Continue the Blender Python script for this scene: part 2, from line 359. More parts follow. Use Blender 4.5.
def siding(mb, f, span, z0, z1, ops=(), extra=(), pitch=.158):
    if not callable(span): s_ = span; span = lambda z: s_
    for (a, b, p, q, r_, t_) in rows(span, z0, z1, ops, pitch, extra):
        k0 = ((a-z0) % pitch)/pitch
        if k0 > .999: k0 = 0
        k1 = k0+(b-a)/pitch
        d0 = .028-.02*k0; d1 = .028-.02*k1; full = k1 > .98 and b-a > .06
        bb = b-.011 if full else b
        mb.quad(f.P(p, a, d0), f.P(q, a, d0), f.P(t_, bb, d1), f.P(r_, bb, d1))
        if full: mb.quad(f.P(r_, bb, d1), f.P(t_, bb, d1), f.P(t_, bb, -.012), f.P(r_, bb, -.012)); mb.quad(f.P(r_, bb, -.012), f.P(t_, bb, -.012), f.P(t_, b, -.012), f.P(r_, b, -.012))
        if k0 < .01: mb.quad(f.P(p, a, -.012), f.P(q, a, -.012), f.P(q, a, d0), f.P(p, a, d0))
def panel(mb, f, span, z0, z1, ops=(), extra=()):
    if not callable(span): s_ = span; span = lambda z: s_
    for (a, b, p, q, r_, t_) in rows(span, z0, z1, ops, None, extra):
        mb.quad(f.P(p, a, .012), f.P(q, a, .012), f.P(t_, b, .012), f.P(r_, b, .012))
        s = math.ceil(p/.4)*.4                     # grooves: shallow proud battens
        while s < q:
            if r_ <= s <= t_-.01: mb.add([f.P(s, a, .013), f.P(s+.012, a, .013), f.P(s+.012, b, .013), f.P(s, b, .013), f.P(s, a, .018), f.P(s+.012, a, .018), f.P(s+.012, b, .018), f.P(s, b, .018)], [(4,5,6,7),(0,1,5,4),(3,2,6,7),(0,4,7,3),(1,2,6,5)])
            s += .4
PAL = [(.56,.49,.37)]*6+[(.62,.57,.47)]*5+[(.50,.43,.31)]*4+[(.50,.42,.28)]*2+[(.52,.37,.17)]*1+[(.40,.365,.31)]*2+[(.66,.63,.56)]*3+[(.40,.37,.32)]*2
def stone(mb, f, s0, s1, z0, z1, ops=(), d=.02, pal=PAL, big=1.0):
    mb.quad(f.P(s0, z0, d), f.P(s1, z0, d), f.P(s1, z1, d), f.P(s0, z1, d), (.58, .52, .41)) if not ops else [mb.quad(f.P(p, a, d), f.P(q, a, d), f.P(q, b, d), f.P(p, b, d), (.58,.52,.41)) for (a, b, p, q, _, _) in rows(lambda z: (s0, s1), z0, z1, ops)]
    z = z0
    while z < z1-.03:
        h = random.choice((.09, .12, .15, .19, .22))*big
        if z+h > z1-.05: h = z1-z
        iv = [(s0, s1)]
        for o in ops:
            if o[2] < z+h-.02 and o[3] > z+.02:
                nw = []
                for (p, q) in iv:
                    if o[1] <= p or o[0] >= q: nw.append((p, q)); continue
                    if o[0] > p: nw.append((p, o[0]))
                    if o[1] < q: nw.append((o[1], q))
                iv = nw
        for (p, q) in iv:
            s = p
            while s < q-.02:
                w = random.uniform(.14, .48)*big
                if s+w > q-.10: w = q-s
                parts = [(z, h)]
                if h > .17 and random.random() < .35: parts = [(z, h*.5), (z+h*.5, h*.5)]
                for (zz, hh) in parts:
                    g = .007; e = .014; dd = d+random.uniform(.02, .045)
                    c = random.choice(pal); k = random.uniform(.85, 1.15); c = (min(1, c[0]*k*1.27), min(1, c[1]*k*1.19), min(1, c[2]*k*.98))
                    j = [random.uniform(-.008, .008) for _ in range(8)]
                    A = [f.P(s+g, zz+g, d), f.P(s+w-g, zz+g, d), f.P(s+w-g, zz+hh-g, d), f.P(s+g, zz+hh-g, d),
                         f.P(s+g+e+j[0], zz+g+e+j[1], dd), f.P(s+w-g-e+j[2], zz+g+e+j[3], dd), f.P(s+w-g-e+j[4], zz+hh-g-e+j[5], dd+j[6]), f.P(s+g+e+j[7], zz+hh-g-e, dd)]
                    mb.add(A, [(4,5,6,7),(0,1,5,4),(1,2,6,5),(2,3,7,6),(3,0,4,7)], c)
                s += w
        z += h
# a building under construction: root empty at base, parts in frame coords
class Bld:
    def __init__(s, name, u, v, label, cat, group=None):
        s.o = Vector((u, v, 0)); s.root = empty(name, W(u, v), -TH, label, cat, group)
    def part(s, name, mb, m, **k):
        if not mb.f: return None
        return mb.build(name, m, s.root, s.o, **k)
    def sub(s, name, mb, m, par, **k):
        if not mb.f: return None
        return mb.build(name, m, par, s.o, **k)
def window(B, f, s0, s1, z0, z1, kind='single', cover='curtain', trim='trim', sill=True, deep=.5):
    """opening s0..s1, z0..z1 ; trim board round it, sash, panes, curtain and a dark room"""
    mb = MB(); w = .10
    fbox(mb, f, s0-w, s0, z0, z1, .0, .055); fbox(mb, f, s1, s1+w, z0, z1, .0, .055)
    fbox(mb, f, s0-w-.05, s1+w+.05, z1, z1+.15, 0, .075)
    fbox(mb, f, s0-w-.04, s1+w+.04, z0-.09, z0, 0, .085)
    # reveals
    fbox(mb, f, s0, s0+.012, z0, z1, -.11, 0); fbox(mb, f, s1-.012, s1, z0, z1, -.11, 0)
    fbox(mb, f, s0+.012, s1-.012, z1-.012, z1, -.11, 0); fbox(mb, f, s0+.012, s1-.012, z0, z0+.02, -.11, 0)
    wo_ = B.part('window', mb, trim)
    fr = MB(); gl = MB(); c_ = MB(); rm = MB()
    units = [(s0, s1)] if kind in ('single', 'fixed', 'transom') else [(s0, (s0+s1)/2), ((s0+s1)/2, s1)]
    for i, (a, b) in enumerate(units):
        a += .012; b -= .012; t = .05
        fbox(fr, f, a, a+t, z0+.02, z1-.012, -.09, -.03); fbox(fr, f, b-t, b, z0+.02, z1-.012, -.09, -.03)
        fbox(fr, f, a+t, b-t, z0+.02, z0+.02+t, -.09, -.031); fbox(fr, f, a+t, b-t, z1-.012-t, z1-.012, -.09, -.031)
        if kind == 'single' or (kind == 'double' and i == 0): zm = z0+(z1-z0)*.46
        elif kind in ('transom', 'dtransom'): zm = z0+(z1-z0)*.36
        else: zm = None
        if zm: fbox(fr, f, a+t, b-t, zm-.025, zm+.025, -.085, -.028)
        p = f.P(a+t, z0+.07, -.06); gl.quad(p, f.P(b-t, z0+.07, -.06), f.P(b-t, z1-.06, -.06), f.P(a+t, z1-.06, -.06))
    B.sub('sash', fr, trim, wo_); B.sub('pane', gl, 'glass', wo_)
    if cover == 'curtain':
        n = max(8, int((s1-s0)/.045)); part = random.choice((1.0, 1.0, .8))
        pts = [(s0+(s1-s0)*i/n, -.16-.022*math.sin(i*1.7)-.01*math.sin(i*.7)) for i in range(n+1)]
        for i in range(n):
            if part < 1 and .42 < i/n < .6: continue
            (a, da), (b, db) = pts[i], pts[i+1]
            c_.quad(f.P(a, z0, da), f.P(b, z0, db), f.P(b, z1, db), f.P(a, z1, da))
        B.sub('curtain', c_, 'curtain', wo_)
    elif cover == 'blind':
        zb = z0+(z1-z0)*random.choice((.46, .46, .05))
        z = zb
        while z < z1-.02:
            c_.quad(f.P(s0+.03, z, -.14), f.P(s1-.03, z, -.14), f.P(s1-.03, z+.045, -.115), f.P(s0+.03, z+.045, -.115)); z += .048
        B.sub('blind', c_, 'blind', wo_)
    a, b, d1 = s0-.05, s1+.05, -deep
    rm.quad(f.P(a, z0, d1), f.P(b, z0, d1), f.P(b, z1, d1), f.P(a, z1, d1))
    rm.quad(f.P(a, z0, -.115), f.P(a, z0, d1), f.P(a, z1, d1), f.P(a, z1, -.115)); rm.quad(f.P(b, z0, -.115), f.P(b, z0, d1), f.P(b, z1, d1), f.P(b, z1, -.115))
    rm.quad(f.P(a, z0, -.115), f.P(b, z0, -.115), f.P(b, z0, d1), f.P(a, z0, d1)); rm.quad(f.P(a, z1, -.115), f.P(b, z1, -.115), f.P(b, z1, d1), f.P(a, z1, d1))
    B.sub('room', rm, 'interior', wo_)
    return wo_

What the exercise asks
Gather and return every line that holds the string "parts".

Answer for the task
Continue the Blender Python script for this scene: part 2, from line 359. More parts follow. Use Blender 4.5.
                parts = [(z, h)]
                if h > .17 and random.random() < .35: parts = [(z, h*.5), (z+h*.5, h*.5)]
                for (zz, hh) in parts:
# a building under construction: root empty at base, parts in frame coords